— Start STORED DATA —

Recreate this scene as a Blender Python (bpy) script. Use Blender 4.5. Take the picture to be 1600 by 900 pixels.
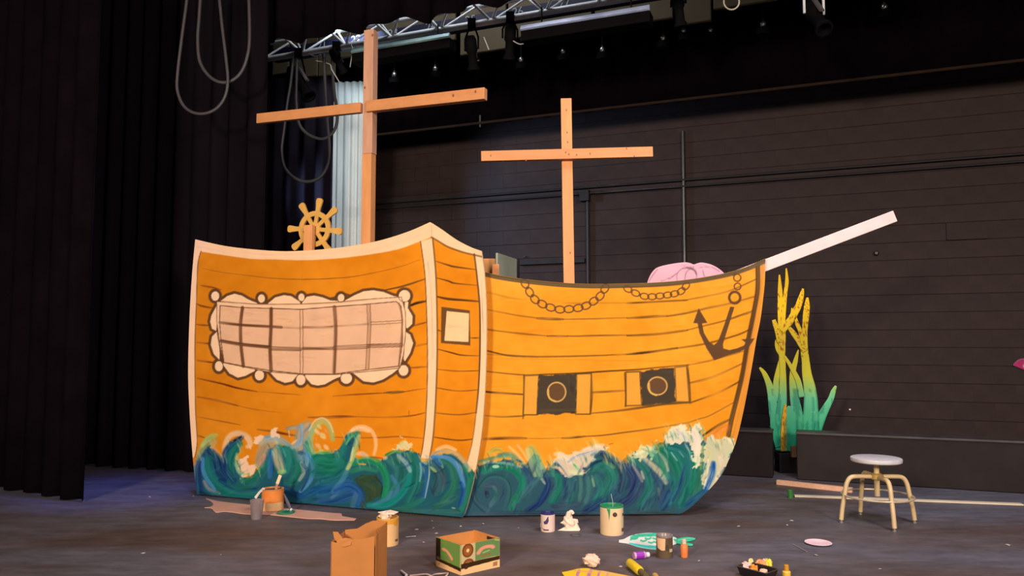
import bpy, math, random
import numpy as np
from mathutils import Vector, Matrix

random.seed(7)
S = bpy.context.scene
for o in list(bpy.data.objects):
    bpy.data.objects.remove(o, do_unlink=True)

# ------------------------------------------------------------------ camera
F, HZ, H = 1200.0, 534.0, 1.42          # focal length in pixels, horizon row, eye height
PITCH = math.atan((HZ - 450.0) / F)
cd = bpy.data.cameras.new('camera'); cam = bpy.data.objects.new('camera', cd)
S.collection.objects.link(cam); S.camera = cam
cd.sensor_width = 36.0; cd.lens = 36.0 * F / 1600.0; cd.clip_start = 0.05; cd.clip_end = 100
cam.location = (0, 0, H); cam.rotation_euler = (math.pi / 2 + PITCH, 0, 0)

# ------------------------------------------------------------------ world and lights
w = bpy.data.worlds.new('world'); S.world = w; w.use_nodes = True
w.node_tree.nodes['Background'].inputs[0].default_value = (0.62, 0.60, 0.75, 1)
w.node_tree.nodes['Background'].inputs[1].default_value = 0.004
S.view_settings.view_transform = 'Standard'; S.view_settings.look = 'None'
S.view_settings.gamma = 1.0; S.view_settings.exposure = 0.0
S.view_settings.use_curve_mapping = False

def area(name, loc, target, size, power, col, spread=180):
    l = bpy.data.lights.new(name, 'AREA'); l.energy = power; l.color = col; l.size = size
    l.spread = math.radians(spread)
    o = bpy.data.objects.new(name, l); S.collection.objects.link(o); o.location = loc
    o.rotation_euler = (Vector(target) - Vector(loc)).to_track_quat('-Z', 'Y').to_euler()
    return o
def spot(name, loc, target, angle, power, col, blend=0.6, radius=0.15):
    l = bpy.data.lights.new(name, 'SPOT'); l.energy = power; l.color = col
    l.spot_size = math.radians(angle); l.spot_blend = blend; l.shadow_soft_size = radius
    o = bpy.data.objects.new(name, l); S.collection.objects.link(o); o.location = loc
    o.rotation_euler = (Vector(target) - Vector(loc)).to_track_quat('-Z', 'Y').to_euler()
    return o
area('house_light_left', (-4.4, -4.2, 4.1), (-1.2, 6.5, 1.3), 1.4, 468, (1.0, 0.84, 0.66), 120)
area('fill_light_right', (4.2, -4.2, 4.2), (1.6, 6.4, 1.0), 1.8, 365, (1.0, 0.84, 0.72), 120)  # weaker fill added at front right, not a fixture of the hall
spot('fill_spot_wall_blue', (-3.7, 9.4, 3.6), (1.0, 10.7, 2.7), 56, 800, (0.42, 0.64, 1.0), 0.8, 0.2)  # blue spot added behind the left curtain to tint the block wall
area('fill_light_floor', (2.7, 4.3, 6.2), (2.6, 5.8, 0.0), 1.8, 150, (0.95, 0.88, 1.0), 140)  # overhead fill added to brighten floor, stool and coral on the right
spot('wing_light_blue', (-3.0, 6.6, 5.6), (-3.75, 7.55, 0.0), 26, 750, (0.16, 0.20, 1.0), 0.9, 0.2)
spot('wing_light_curtain', (-1.9, 9.2, 5.6), (-2.3, 10.6, 3.4), 75, 330, (0.70, 0.90, 1.0), 0.8, 0.2)
spot('fill_spot_truss', (-1.55, 8.25, 6.5), (-1.3, 9.3, 4.6), 150, 50, (0.88, 0.94, 1.0), 0.5, 0.2)  # fill spot added behind the border to brighten the left truss webs
spot('fill_spot_truss', (-0.3, 7.75, 6.9), (0.3, 8.9, 4.6), 150, 90, (0.88, 0.94, 1.0), 0.5, 0.2)  # second added fill spot, for the middle of the truss and panels

# ------------------------------------------------------------------ helpers
COL = S.collection
cp, sp_ = math.cos(PITCH), math.sin(PITCH)
def ray(x, y):
    a = (np.asarray(x, float) - 800.0) / F; b = -(np.asarray(y, float) - 450.0) / F
    return np.stack([a, cp - b * sp_, sp_ + b * cp], -1)
EYE = np.array([0.0, 0.0, H])
def on_floor(x, y, z=0.0):
    d = ray(x, y); t = (z - H) / d[..., 2]
    return EYE + d * t[..., None] if d.ndim > 1 else EYE + d * t
def on_plane(x, y, p0, n):
    d = ray(x, y); t = np.dot(np.asarray(p0) - EYE, n) / (d @ np.asarray(n))
    return EYE + d * t[..., None] if d.ndim > 1 else EYE + d * t
def at_y(x, y, Y):
    return on_plane(x, y, (0, Y, 0), (0, 1, 0))
def project(p):
    v = np.asarray(p, float) - EYE
    zc = v[1] * cp + v[2] * sp_; yc = -v[1] * sp_ + v[2] * cp
    return 800 + F * v[0] / zc, 450 - F * yc / zc

def lin(c):
    c = np.asarray(c, float) / 255.0
    return np.where(c <= 0.04045, c / 12.92, ((c + 0.055) / 1.055) ** 2.4)
GAIN = np.array([1.06, 1.03, 0.98])     # colour of the house light falling on the set
def alb(c, k=1.0):                       # paint colour under that light
    return tuple(np.clip(lin(c) / GAIN * k, 0.0, 0.9))

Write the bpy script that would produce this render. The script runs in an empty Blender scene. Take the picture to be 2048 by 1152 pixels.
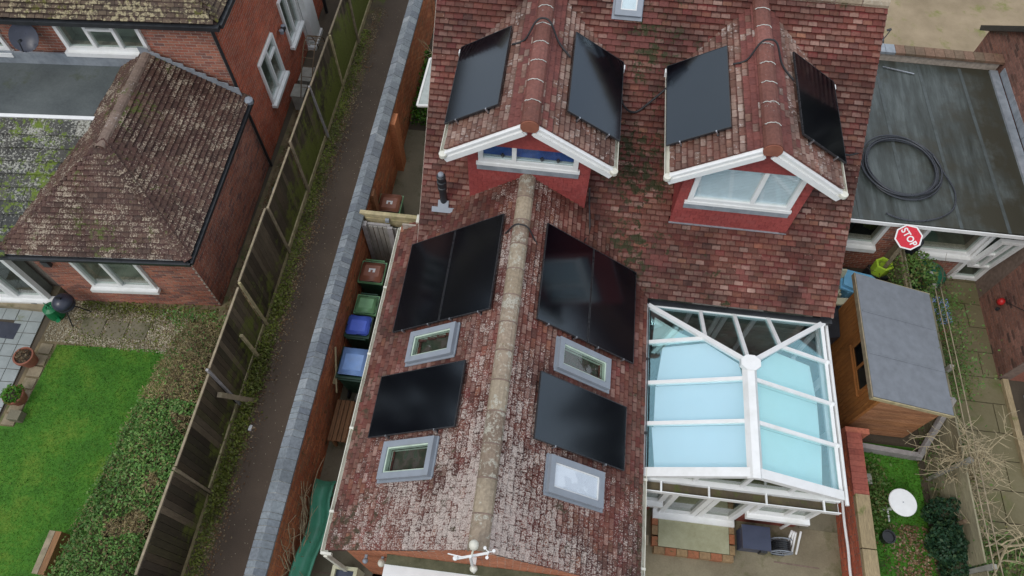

— End STORED DATA —

GOAL OF THE EXERCISE:
Reproduce the entries above exactly. Do not include the images.

THE OUTPUT:
Recreate this scene as a Blender Python (bpy) script. Use Blender 4.5. Take the picture to be 1600 by 900 pixels.
import bpy, math, random
import numpy as np
from mathutils import Vector, Matrix

random.seed(7)
S = bpy.context.scene
for o in list(bpy.data.objects):
    bpy.data.objects.remove(o, do_unlink=True)

# ------------------------------------------------------------------ camera
F, HZ, H = 1200.0, 534.0, 1.42          # focal length in pixels, horizon row, eye height
PITCH = math.atan((HZ - 450.0) / F)
cd = bpy.data.cameras.new('camera'); cam = bpy.data.objects.new('camera', cd)
S.collection.objects.link(cam); S.camera = cam
cd.sensor_width = 36.0; cd.lens = 36.0 * F / 1600.0; cd.clip_start = 0.05; cd.clip_end = 100
cam.location = (0, 0, H); cam.rotation_euler = (math.pi / 2 + PITCH, 0, 0)

# ------------------------------------------------------------------ world and lights
w = bpy.data.worlds.new('world'); S.world = w; w.use_nodes = True
w.node_tree.nodes['Background'].inputs[0].default_value = (0.62, 0.60, 0.75, 1)
w.node_tree.nodes['Background'].inputs[1].default_value = 0.004
S.view_settings.view_transform = 'Standard'; S.view_settings.look = 'None'
S.view_settings.gamma = 1.0; S.view_settings.exposure = 0.0
S.view_settings.use_curve_mapping = False

def area(name, loc, target, size, power, col, spread=180):
    l = bpy.data.lights.new(name, 'AREA'); l.energy = power; l.color = col; l.size = size
    l.spread = math.radians(spread)
    o = bpy.data.objects.new(name, l); S.collection.objects.link(o); o.location = loc
    o.rotation_euler = (Vector(target) - Vector(loc)).to_track_quat('-Z', 'Y').to_euler()
    return o
def spot(name, loc, target, angle, power, col, blend=0.6, radius=0.15):
    l = bpy.data.lights.new(name, 'SPOT'); l.energy = power; l.color = col
    l.spot_size = math.radians(angle); l.spot_blend = blend; l.shadow_soft_size = radius
    o = bpy.data.objects.new(name, l); S.collection.objects.link(o); o.location = loc
    o.rotation_euler = (Vector(target) - Vector(loc)).to_track_quat('-Z', 'Y').to_euler()
    return o
area('house_light_left', (-4.4, -4.2, 4.1), (-1.2, 6.5, 1.3), 1.4, 468, (1.0, 0.84, 0.66), 120)
area('fill_light_right', (4.2, -4.2, 4.2), (1.6, 6.4, 1.0), 1.8, 365, (1.0, 0.84, 0.72), 120)  # weaker fill added at front right, not a fixture of the hall
spot('fill_spot_wall_blue', (-3.7, 9.4, 3.6), (1.0, 10.7, 2.7), 56, 800, (0.42, 0.64, 1.0), 0.8, 0.2)  # blue spot added behind the left curtain to tint the block wall
area('fill_light_floor', (2.7, 4.3, 6.2), (2.6, 5.8, 0.0), 1.8, 150, (0.95, 0.88, 1.0), 140)  # overhead fill added to brighten floor, stool and coral on the right
spot('wing_light_blue', (-3.0, 6.6, 5.6), (-3.75, 7.55, 0.0), 26, 750, (0.16, 0.20, 1.0), 0.9, 0.2)
spot('wing_light_curtain', (-1.9, 9.2, 5.6), (-2.3, 10.6, 3.4), 75, 330, (0.70, 0.90, 1.0), 0.8, 0.2)
spot('fill_spot_truss', (-1.55, 8.25, 6.5), (-1.3, 9.3, 4.6), 150, 50, (0.88, 0.94, 1.0), 0.5, 0.2)  # fill spot added behind the border to brighten the left truss webs
spot('fill_spot_truss', (-0.3, 7.75, 6.9), (0.3, 8.9, 4.6), 150, 90, (0.88, 0.94, 1.0), 0.5, 0.2)  # second added fill spot, for the middle of the truss and panels

# ------------------------------------------------------------------ helpers
COL = S.collection
cp, sp_ = math.cos(PITCH), math.sin(PITCH)
def ray(x, y):
    a = (np.asarray(x, float) - 800.0) / F; b = -(np.asarray(y, float) - 450.0) / F
    return np.stack([a, cp - b * sp_, sp_ + b * cp], -1)
EYE = np.array([0.0, 0.0, H])
def on_floor(x, y, z=0.0):
    d = ray(x, y); t = (z - H) / d[..., 2]
    return EYE + d * t[..., None] if d.ndim > 1 else EYE + d * t
def on_plane(x, y, p0, n):
    d = ray(x, y); t = np.dot(np.asarray(p0) - EYE, n) / (d @ np.asarray(n))
    return EYE + d * t[..., None] if d.ndim > 1 else EYE + d * t
def at_y(x, y, Y):
    return on_plane(x, y, (0, Y, 0), (0, 1, 0))
def project(p):
    v = np.asarray(p, float) - EYE
    zc = v[1] * cp + v[2] * sp_; yc = -v[1] * sp_ + v[2] * cp
    return 800 + F * v[0] / zc, 450 - F * yc / zc

def lin(c):
    c = np.asarray(c, float) / 255.0
    return np.where(c <= 0.04045, c / 12.92, ((c + 0.055) / 1.055) ** 2.4)
GAIN = np.array([1.06, 1.03, 0.98])     # colour of the house light falling on the set
def alb(c, k=1.0):                       # paint colour under that light
    return tuple(np.clip(lin(c) / GAIN * k, 0.0, 0.9))

Write the bpy script that would produce this render. The script runs in an empty Blender scene. Take the picture to be 2048 by 1152 pixels.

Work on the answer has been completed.